-- BEGIN SOURCE MATERIAL --

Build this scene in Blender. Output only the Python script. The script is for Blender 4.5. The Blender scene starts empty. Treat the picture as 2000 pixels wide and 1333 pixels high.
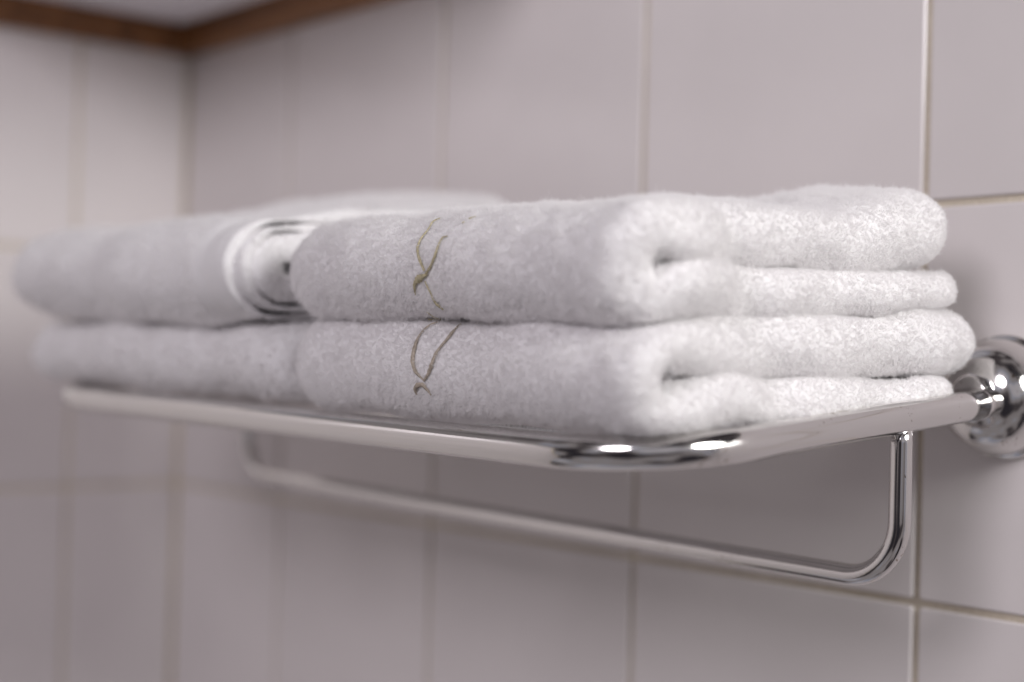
import bpy, math, random
import numpy as np
from mathutils import Vector, Matrix, Euler
from mathutils.bvhtree import BVHTree

scene = bpy.context.scene
C = scene.collection
rng = np.random.default_rng(7)
random.seed(7)

# ------------------------------------------------------------------ camera
# world: back wall is the plane y = 0, x runs along it, z up; z = 0 is a tile joint
CAM = Vector((0.4460, -0.6496, 0.1147))
yaw, pit, rol = -0.8655, 0.0145, 0.0268
fw = Vector((math.sin(yaw) * math.cos(pit), math.cos(yaw) * math.cos(pit), math.sin(pit)))
r0 = Vector((math.cos(yaw), -math.sin(yaw), 0.0))
u0 = r0.cross(fw)
cr = r0 * math.cos(rol) + u0 * math.sin(rol)
cu = u0 * math.cos(rol) - r0 * math.sin(rol)
cd = bpy.data.cameras.new('camera')
cam = bpy.data.objects.new('camera', cd)
C.objects.link(cam)
cam.matrix_world = Matrix(((cr.x, cu.x, -fw.x, CAM.x), (cr.y, cu.y, -fw.y, CAM.y),
                           (cr.z, cu.z, -fw.z, CAM.z), (0, 0, 0, 1)))
cd.sensor_width = 36.0
cd.lens = 53.25
cd.clip_start = 0.02
cd.clip_end = 50.0
cd.dof.use_dof = True
cd.dof.focus_distance = 0.648
cd.dof.aperture_fstop = 3.0
scene.camera = cam

# ------------------------------------------------------------------ world, lamps, exposure
world = bpy.data.worlds.new('World')
scene.world = world
world.use_nodes = True
bg = world.node_tree.nodes['Background']
# the unseen bathroom around the rack: uneven, muted surroundings that fill the shade and show in the chrome
wn = world.node_tree
wtc = wn.nodes.new('ShaderNodeTexCoord')
wno = wn.nodes.new('ShaderNodeTexNoise')
wno.inputs['Scale'].default_value = 1.7
wno.inputs['Detail'].default_value = 1.5
wn.links.new(wtc.outputs['Generated'], wno.inputs['Vector'])
wrp = wn.nodes.new('ShaderNodeValToRGB')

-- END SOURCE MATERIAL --

Repeat, word for word and with no pictures, only the lines running from the beginning of the data to the line that contains "random.seed(7)".

RESPONSE TO THIS TASK —
Build this scene in Blender. Output only the Python script. The script is for Blender 4.5. The Blender scene starts empty. Treat the picture as 2000 pixels wide and 1333 pixels high.
import bpy, math, random
import numpy as np
from mathutils import Vector, Matrix, Euler
from mathutils.bvhtree import BVHTree

scene = bpy.context.scene
C = scene.collection
rng = np.random.default_rng(7)
random.seed(7)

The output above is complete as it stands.